By the way, Michelle Obama took some heat for writing her Princeton thesis on the gulf between black and white, but it turns out her freshman roommate was horrified at being placed with an African American and her mother threatened to pull her from the school.
Lots of blogger reaction to this NYT piece on McCain's advisers:
"One component of the fractious Republican Party foreign policy establishment -- the so-called pragmatists, some of whom have come to view the Iraq war or its execution as a mistake -- is expressing concern that Mr. McCain might be coming under increased influence from a competing camp, the neoconservatives, whose thinking dominated President Bush's first term and played a pivotal role in building the case for war."
One adviser's quote jumped out at Jonathan Chait:
" ' He operates too much off the cuff and has not done the deeper homework required of a presidential candidate.'
"That's quite an indictment, coming from his own supporters no less!

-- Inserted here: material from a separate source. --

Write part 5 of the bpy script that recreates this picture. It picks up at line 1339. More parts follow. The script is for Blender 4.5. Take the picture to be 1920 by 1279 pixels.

"I mention this because McCain has made foreign policy knowledge his main line of attack against Barack Obama . . . I think this line of attack represents a huge strategic blunder for McCain. Even if it works, McCain will drive expectations for Obama's understanding of foreign policy so low that he can't help but exceed them. Indeed, the most likely outcome is that the two candidates will debate, and Obama will prove himself as knowledgeable, or probably more knowledgeable, at which point Obama will clear the bar to be commander-in-chief and McCain's best issue will be gone.
"If McCain's campaign was smart, they'd do what Republicans usually do, which is to frame the question not as one of knowledge but one of conviction-- that Democrat may have lots of book learning, but I'm the only one who understands in my gut how evil the bad guys really are."
This is a double fantasy, but Outside the Beltway has word of a poll on two unlikely tickets:
"A John McCain-[Condoleezza] Rice ticket would beat the Democratic 'Dream Ticket' of Barack Obama and Hillary Clinton in Clinton's 'home' state of New York, a Marist College poll shows."